═══ Material to process

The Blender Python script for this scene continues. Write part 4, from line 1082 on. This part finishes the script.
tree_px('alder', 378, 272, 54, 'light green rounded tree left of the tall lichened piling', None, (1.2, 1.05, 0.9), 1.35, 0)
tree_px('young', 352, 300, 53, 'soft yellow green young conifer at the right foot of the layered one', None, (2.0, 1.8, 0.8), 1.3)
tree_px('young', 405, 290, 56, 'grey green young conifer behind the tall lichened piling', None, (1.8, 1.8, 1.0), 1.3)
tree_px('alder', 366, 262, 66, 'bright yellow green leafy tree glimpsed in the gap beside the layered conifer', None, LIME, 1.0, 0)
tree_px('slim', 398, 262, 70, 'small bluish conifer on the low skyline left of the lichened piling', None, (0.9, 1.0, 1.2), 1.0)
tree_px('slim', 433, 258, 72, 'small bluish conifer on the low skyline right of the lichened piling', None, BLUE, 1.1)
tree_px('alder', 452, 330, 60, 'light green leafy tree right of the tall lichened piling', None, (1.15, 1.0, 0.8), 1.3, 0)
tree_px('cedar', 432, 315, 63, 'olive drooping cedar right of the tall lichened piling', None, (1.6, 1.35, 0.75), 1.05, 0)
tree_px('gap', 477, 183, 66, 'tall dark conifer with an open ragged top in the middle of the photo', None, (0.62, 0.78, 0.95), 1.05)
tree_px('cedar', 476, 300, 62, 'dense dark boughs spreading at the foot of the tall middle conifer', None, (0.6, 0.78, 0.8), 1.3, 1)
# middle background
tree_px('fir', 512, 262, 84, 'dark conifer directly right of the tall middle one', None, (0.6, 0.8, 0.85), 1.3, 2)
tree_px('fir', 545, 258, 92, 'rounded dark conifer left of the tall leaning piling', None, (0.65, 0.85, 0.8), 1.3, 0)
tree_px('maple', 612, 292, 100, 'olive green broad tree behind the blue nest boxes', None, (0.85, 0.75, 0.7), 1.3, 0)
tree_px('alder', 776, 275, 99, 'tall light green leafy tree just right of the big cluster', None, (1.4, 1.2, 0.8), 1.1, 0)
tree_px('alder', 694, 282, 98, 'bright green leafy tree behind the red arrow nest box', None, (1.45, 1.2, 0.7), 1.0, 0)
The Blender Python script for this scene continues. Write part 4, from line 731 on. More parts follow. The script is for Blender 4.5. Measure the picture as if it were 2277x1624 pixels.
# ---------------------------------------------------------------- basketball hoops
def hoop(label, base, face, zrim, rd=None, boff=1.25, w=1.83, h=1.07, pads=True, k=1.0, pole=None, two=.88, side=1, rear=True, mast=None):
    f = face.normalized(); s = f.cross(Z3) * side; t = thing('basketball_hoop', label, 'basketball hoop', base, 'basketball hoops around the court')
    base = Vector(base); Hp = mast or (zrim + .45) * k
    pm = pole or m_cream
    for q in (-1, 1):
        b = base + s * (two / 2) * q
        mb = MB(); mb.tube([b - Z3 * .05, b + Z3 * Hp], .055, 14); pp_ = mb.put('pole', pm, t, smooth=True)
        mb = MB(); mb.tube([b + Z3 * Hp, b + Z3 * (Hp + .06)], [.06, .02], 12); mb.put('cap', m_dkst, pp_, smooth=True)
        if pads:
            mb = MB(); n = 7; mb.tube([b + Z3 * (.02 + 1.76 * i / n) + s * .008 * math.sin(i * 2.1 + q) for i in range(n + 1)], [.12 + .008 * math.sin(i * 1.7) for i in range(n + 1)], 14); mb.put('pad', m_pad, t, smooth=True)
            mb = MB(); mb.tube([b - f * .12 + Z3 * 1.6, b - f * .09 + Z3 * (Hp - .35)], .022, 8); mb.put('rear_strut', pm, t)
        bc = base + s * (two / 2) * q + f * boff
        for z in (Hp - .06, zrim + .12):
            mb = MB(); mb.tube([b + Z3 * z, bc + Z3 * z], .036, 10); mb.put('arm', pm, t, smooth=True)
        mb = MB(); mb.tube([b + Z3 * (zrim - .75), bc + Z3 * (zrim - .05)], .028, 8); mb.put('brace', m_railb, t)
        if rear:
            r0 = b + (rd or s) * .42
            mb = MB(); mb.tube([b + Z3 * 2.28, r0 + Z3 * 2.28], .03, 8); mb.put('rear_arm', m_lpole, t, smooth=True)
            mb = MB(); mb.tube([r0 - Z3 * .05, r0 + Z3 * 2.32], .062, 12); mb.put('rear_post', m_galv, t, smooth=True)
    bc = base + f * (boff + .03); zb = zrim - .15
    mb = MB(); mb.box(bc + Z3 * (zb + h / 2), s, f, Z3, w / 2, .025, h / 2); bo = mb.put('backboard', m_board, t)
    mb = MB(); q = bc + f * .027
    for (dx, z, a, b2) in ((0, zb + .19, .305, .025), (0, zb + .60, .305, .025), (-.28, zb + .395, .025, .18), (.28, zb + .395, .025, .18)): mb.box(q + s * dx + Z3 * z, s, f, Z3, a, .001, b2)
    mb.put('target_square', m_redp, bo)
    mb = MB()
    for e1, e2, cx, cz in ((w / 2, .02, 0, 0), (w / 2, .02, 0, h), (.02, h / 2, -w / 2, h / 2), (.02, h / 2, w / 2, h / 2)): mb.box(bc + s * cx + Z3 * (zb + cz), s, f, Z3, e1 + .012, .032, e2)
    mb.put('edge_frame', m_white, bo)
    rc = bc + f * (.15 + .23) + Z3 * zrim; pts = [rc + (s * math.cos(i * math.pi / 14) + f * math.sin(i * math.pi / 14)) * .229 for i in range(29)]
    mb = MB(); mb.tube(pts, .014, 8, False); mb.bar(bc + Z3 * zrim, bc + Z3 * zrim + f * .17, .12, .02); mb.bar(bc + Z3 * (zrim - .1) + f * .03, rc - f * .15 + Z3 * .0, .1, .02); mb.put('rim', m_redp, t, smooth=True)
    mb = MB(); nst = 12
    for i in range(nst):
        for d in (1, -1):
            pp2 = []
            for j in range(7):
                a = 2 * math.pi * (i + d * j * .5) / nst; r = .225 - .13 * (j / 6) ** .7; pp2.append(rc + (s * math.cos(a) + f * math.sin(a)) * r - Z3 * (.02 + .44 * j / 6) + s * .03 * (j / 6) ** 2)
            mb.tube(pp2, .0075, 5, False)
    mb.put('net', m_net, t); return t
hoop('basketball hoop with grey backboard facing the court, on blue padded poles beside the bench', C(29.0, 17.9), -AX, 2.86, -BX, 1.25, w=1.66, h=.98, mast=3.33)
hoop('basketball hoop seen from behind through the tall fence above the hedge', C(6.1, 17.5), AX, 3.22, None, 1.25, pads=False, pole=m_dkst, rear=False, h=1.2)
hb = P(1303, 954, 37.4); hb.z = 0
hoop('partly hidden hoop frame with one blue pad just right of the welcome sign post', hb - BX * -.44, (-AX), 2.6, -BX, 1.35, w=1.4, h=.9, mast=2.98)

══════

### Given exercise:
The lines to return run from the one containing "tree_px('fir', 545, 258, 92, 'rounded" down to the one containing "tree_px('alder', 694, 282, 98, 'bright"; give them exactly, both included, and no others.

### Final answer:
tree_px('fir', 545, 258, 92, 'rounded dark conifer left of the tall leaning piling', None, (0.65, 0.85, 0.8), 1.3, 0)
tree_px('maple', 612, 292, 100, 'olive green broad tree behind the blue nest boxes', None, (0.85, 0.75, 0.7), 1.3, 0)
tree_px('alder', 776, 275, 99, 'tall light green leafy tree just right of the big cluster', None, (1.4, 1.2, 0.8), 1.1, 0)
tree_px('alder', 694, 282, 98, 'bright green leafy tree behind the red arrow nest box', None, (1.45, 1.2, 0.7), 1.0, 0)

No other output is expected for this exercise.